Godrej Consumer Products share price tumbled 1.9% to Rs 1,011.05 today after the company’s net profit fell 7.6% to Rs 318.82 crore in Q1FY24 compared to Rs 345.12 crore in the year-ago period. It posted revenue from operations at Rs 3,448.91 crore, up 10.4% as against Rs 3,124.97 crore during the same period last year. Analysts at Nuvama and Motilal Oswal have recommended a ‘Buy’ rating on the stock. GCPL stock has fallen over 4% in the last one month while it has risen 17% in the past one year.
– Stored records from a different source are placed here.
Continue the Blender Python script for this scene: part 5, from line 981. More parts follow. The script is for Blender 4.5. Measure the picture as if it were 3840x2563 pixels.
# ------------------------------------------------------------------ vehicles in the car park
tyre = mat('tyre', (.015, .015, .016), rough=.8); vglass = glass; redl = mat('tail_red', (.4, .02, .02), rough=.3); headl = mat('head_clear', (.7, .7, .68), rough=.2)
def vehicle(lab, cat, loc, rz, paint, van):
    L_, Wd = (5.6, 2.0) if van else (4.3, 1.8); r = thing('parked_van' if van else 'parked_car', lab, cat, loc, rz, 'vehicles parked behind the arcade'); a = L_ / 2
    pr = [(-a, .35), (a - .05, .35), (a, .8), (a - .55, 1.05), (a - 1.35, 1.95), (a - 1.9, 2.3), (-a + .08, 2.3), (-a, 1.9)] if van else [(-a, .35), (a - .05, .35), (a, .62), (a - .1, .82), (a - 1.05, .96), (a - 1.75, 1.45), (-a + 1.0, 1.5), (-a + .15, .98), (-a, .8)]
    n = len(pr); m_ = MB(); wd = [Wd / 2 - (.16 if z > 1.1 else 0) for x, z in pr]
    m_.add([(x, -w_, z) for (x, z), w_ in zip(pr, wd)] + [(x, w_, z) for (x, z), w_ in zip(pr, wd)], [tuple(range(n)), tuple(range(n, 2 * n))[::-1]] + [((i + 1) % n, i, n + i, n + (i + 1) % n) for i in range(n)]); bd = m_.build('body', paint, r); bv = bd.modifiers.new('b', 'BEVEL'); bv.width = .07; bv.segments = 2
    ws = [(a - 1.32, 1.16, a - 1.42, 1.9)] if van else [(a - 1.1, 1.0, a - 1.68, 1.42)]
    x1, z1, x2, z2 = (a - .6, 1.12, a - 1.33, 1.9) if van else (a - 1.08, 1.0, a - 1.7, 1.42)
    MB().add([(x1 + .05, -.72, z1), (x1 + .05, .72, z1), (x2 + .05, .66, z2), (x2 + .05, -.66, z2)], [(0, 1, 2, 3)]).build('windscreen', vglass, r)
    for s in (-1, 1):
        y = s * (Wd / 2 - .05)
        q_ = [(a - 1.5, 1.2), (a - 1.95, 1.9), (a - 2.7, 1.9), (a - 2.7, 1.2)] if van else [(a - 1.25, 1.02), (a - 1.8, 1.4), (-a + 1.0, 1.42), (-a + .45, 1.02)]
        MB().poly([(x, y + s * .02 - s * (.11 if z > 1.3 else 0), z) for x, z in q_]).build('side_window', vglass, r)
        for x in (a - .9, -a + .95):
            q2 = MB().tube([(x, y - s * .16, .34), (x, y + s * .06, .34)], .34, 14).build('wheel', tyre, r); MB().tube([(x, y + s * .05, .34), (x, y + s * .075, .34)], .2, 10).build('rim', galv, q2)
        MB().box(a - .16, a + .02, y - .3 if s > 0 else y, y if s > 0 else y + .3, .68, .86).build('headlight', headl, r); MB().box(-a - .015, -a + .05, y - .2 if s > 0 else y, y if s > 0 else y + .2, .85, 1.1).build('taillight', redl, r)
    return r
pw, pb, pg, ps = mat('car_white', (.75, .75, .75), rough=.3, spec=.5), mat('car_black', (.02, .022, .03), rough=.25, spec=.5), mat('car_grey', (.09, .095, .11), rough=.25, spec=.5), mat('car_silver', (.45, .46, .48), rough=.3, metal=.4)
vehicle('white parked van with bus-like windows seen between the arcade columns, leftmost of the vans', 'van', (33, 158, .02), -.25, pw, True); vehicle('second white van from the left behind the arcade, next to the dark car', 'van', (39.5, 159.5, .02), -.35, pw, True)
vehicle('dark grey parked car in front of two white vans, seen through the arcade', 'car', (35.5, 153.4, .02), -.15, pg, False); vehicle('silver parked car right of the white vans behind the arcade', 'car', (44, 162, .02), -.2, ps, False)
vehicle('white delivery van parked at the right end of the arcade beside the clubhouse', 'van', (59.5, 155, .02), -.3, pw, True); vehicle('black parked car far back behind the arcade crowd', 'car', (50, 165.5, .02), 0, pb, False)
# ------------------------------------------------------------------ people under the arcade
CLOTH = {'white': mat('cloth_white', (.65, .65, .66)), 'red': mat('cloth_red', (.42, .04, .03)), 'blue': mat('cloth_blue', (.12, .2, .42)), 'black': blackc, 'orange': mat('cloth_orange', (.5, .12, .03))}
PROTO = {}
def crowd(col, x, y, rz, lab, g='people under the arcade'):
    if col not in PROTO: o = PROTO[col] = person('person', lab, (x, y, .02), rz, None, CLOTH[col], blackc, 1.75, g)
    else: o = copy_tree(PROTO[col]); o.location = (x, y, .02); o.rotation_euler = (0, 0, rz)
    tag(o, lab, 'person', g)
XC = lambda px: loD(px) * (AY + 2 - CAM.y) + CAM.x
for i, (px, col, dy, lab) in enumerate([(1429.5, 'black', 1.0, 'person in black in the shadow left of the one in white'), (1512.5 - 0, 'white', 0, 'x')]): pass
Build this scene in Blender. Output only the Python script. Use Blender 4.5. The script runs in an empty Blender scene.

The adjusted PAT missed Motilal Oswal’s estimate by 14.7%, affected by the currency depreciation in Nigeria and the reported PAT declined 7.6% on-year due to a stamp duty payment on the acquisition of the Raymond business. According to Nuvama, there are major 3 key risks for GCPL going ahead – 1) A slowdown in rural demand due to lower government spending or a monsoon failure could impact the company’s revenues significantly; 2) Depreciating INR, Indonesian rupiah and Argentine Peso can impact profitability; 3) GCPL’s ability to gain market share in its soap segment could be adversely affected by the aggression of HUL, ITC, Wipro, etc.
Nuvama: Buy – Target Price: Rs 1315
“GCPL has approved a capex of Rs 9bn for ~20% capacity addition in Home Care and Personal Care categories. Going forward, we continue to see top-tier earnings growth. On balance, we maintain ‘BUY’ with an unchanged PE multiple of 50x, yielding a target price of Rs 1,315.”